One might get the idea that Dr. Witherington is simply telling the story of Jesus and his companions as it can be extracted from the canonical materials. A large portion of both chapters 2 and 3 simply catalog what we have and add some speculation–educated speculation, but nonetheless still speculation.

What seems to be missing here is the reasoning behind historical conclusions about these individuals. Toward the end of each chapter, however, we begin to get the point. Witherington is developing a profile of the people who are recorded as eyewitnesses to the life and most importantly (I believe) the resurrection of Jesus.

Witherington is not a fundamentalist, and deals with the text that would not be possible under most common definitions of inerrancy. On page 59, for example, he says:

. . . In this narrative [the call of Simon] the first words Jesus is said to have spoken to Simon are “You are Simonson of John; you shall be called Cephas.” It is likely that the Fourth Evangelist, in order to introduce his dramatis personae up front, has moved this tradition to this spot, for Simon received this nickname much later in the ministry, according to the synoptics. . . . (What Have They Done With Jesus?, p. 59)

I would note two things. From the point of view of more liberal scholarship, this places a greater historical weight on the fourth gospel than many would place on it. From the point of most who accept inerrancy, it would have John either in error or lying, because Simon receives the name “Peter” at a different point in history. (Some could quite comfortably accommodate this issue by appealing to the literary genre and noting that readers probably did not expect chronological accuracy in such a document.

Thus Witherington is by no means in the hard-line conservative camp that essentially constructs a history of Jesus based on harmonization of every detail of the gospel accounts.

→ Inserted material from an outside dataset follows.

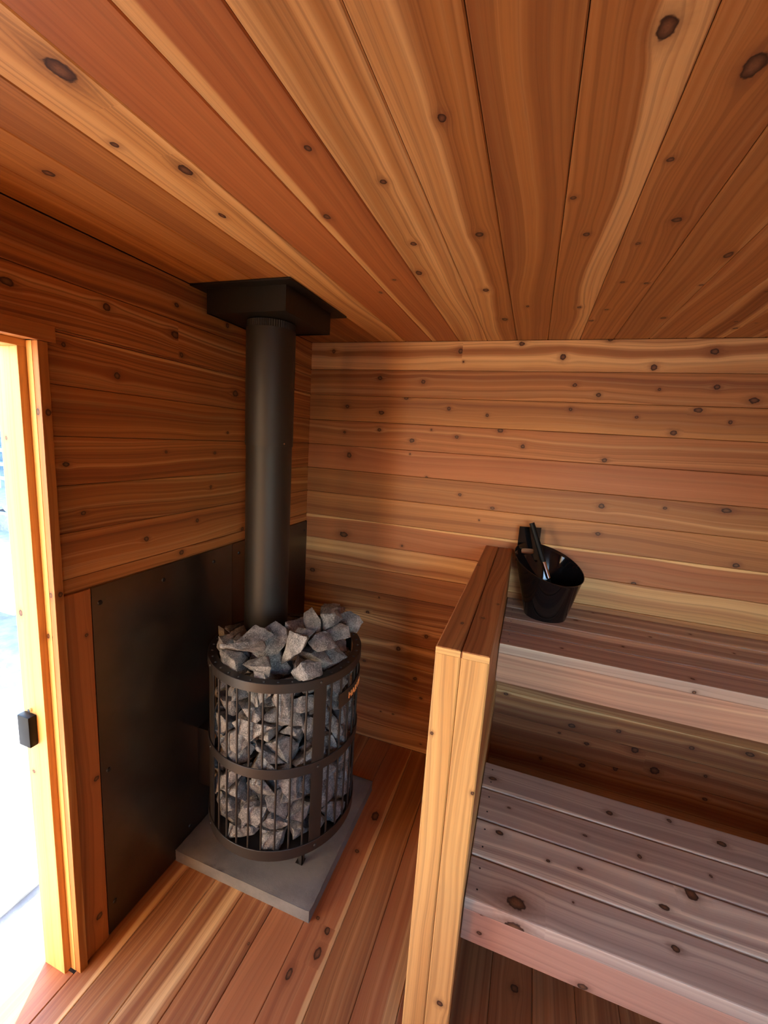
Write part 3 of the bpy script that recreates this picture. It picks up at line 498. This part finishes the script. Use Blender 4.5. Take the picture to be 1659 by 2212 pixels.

He carries on with a considerable discussion. Many readers will be interested in his discussion of “upon this rock” from Matthew 16, which Witherington does believe apply to Peter, but in particular to Peter who is confessing. He suggests that while in that text it particular it may have meant Peter himself, it can be extended to all those who make a similar confession.

So why are we going into all this detail with regard to Peter? It is because of this question that I’ve titled my blog post as I have. Witherington moves from the discussion of who Peter is historically to making the assertion that Peter was in a position to know what Jesus confessed about himself in his lifetime. Thus he says:

. . . These stories about interconnections within the inner circle must make some sense, and they bear a telling witness to the fact that Jesus was seen and confessed as a messianic figure both before and after his death on a cross. No one knew this better than Peter, and no one would have been more vehement in rebuttal of the suggestion that Jesus had not presented himself in an exalted and messianic ight during his ministry. He became a shepherd of Jesus’s flock for a good reason: he knew the Story, he belieed in the Christ, and he accepted his commission. In the next chapter we will see what the post-Easter Peter has to say to us about these things. (ibid. 76)

Update: It looks like my conclusion is missing. Thus far I see substantial profiles of claimed eyewitnesses presented without sufficient basis for the claim that the canonical gospels themselves are historically reliable at this level of detail. I’m hoping this will be covered further down the line.